Positing that God is in somehow a moral mainstay, and deriving our information from a text which doesn’t even touch upon the subject matter of morality,[xiv] we might as well assume that the sun burns brighter on Wednesdays than Thursdays, and take it on faith. But I dare say that wouldn’t be sufficient enough to offer as a conclusive argument, especially when there is evidence in opposition to my claims. Additionally, if I went as far to say the sun is not merely plasma and fiery gas but claim that it has a moral character as it is also compassionate too, proclaiming that the sun is not merely a moral entity but the wellspring of all morality too, might this compel you to say I was going too far with it? It is apparent that the religious have gone too far with what they can presume to know.

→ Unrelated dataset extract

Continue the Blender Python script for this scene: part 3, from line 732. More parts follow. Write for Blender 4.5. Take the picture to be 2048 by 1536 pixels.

To claim God is compassionate, loving, and benevolent is to make unfounded claims about the nature of something impossible to define the nature of. Those who categorically profess that our dimwitted minds could never comprehend God’s greatness would be keen to agree with such a statement, except for the fact that here they are hypocritically professing to know God is compassionate, loving, and benevolent when they full well know they can never prove it. 

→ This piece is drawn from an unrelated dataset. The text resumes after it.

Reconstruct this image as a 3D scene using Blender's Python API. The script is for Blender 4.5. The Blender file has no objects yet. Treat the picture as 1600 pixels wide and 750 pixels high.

The bottom line is this: if God was at all a source of goodness and justice, of any legitimate morality whatsoever, then the three monotheistic faiths who believe in this supreme God would offer a better example of upright and ethical behavior, which they don’t, which causes us to be highly skeptical of anyone who claims that religion offers a better model of morality. All the same, for the religious to then to conclude that atheism, secularism, or skeptics of God are somehow supporters of immoral behavior or otherwise lacking in morality is a contemptuous and baseless accusation. Those who concede to the fact that non-believers can be moral but still think God is a driving force of goodness in the world rightly need to get a reality check. Those who think the Bible offers moral advice need to learn how to read a little more critically their vituperation filled Bibles.
This criticism might sound like fighting words, but to me it is merely being a rationalization and a challenge for Christians to consider the need for the basic requirements and prerequisites of objectivity and critical thinking, realize these are necessary in determining whether or not your faith is what you claim it is. In this case, God and religion both appear, by any estimation, NOT to be good sources for morality. It’s only sensible to think before we speak, after all, and this is what I am asking Christians to do. My philosophy is that anything worth believing in should be able to stand up to scrutiny. Maybe if more Christians would practice this, and investigate their faith more thoroughly, instead of making baseless claims and unfounded assumptions we’d have less wily Christians saying contradictory and unfounded things based off opinion instead of anything which resembles and inkling of the discernable truth. Come now friends, let’s be truthful, but more importantly, let us reason together.




[i] Please visit the Bill and Melinda Gates foundation website for more information concerning how we can all play our part: http://www.gatesfoundation.org/Pages/home.aspx
[ii] Please visit UNICEF at: http://www.unicef.org/
[iii] Andrew Santella, “Are Christians Stingy?  When believers don’t believe in giving,” Slate online: http://www.slate.com/id/2207176/  Retrieved: 2008
Also see: Passing the Plate: Why American Christians Don’t Give Away More Money, by Christian Smith, Michael O Emerson, and Patricia Snell.
[iv] Dan Dennett, Breaking the Spell, p. 267
[v] Dan Dennett, Breaking the Spell, p. 305
[vi] Mark Twain, Bible Teaching and Religious Practice, from: Europe and Elsewhere and a Pen Warmed Up in Hell.
[vii] See: David E. Cortesi, “Dostoevsky Didn’t Say It: Exploring a widely-propagated misattribution,” available online: http://www.infidels.org/library/modern/features/2000/cortesi1.html
[viii] Elizabeth Anderson, “If God is Dead, Is Everything Permitted?”  See: The Portable Atheist, p.335
[ix] Dan Barker, godless, p.202
[xi] Sam Harris, The End of Faith, p.45
[xii] Elizabeth Anderson, The Portable Atheist, p.344
[xiii] Dan Barker, godless, p.161
[xiv] What about the Ten Commandments?  What about all the verses of scripture which talk about good?  The thing to keep in mind is that when it comes to scripture (i.e. “God’s word”) that the commandments themselves are not dealing with ethics.  Rather they are dealing with the superiority of God.  When a person of faith states that something is “wrong,” it is because it has been decreed wrong by God, not because there is a good ethical reason coming from the text.  Take for example, the first commandment, “Thou shall not kill.”  It sounds nice enough, but the moral question remains, “Why shall I not kill?”  Instead of dealing with the moral issue at hand, the Bible sets down the law through edict instead of offering higher principles independent of authority.  Thus when we agree with the first commandment that it is correct in stating that murdering should not be allowed, we are projecting our own axiomatic moral standards onto an edict rather than the edict supplying us with good reasons for why killing is wrong.
               A major problem unique to religious holy texts is that they often counter act their claims on morality by issuing immoral decrees. A genuine source of morality would not then turn around and call for immoral behavior as well, but both the Qur’an and Bible do exactly that. On this issue Dan Barker made the observation, “But any version of a “holy book” that contains barbaric decrees cannot be entirely palatable to the modern world.  Perhaps it could be argued that some parts are still relevant, but the bible as a whole is undeniably flawed.” Humanism seeks to work toward a morality that is without flaws or contradictions, and this is why I feel that it is superior to any “holy book.”